Derivative the music may be, but it is non-academic, warming and beautiful and sings as music always should. The first movement (in sonata form, enclosed within a substantial prelude-and-postlude) illustrates a quotation from Paradiso XXIII, a dawn picture of birds awaiting the rising of the sun in the fresh morning air.
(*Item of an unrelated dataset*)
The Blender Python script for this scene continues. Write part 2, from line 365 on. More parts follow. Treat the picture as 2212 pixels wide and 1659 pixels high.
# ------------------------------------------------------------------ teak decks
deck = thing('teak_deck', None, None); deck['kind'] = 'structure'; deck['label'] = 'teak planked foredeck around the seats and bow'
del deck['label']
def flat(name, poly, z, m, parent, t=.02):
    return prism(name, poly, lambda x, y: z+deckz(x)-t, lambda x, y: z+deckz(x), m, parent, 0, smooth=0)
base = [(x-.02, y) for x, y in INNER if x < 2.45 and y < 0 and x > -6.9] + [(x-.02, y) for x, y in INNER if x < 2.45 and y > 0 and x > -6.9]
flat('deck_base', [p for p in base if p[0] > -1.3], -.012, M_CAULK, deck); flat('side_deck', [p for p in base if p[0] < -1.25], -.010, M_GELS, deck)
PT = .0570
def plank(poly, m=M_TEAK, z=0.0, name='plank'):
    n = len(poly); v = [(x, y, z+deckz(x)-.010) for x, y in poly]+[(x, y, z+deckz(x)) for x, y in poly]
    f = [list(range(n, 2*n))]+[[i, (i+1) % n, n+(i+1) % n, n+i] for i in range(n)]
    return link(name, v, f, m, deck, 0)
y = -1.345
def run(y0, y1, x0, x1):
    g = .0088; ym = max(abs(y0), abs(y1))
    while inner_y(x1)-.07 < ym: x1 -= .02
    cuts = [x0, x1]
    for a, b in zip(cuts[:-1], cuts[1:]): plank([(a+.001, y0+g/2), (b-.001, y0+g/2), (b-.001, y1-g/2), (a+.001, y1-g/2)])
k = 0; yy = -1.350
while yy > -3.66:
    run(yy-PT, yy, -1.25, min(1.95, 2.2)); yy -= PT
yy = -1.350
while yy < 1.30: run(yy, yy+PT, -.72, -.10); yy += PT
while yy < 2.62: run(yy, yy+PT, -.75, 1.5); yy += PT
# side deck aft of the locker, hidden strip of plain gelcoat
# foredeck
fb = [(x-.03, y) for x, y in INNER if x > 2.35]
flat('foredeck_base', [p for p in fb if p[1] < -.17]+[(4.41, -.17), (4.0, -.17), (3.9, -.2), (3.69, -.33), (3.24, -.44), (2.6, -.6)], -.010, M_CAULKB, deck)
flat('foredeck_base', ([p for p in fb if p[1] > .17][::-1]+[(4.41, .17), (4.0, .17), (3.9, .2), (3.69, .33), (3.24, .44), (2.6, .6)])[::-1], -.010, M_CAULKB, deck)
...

The second, an elegy of almost sym­phonic proportions (it would sound well if transcribed for full strings) bears a motto from Inferno V, which is rendered by Chaucer so:

For of Fortunis sharp adversitë
The worstë kind of infortune is this,
A man to have been in prosperitë,
And it remember when it passid is.

The gloom is dispelled in an exuberant rondo-finale whose introduction provides the theme of the coda:

Sweet hue of eastern sapphire …
The radiant planet, that to love invites,
Made all the orient laugh.
Purgatorio 1 translated by Thomas Cary

In the first chapter of his book The Progress of Music, Dyson wondered whether the essentially creative spirit of our western music would ever return to the place where many of its abiding foundations had been laid, namely the Church. ‘Will she ever become the mother of all endeavour, the home of all sorts and conditions of artists … will the ethereal beauty of a string quartet secure a corner in one of her transepts?’. To that question this record can return the answer ‘yes’, in relation to one of Dyson’s own works and in a way which he would have been too modest to foresee.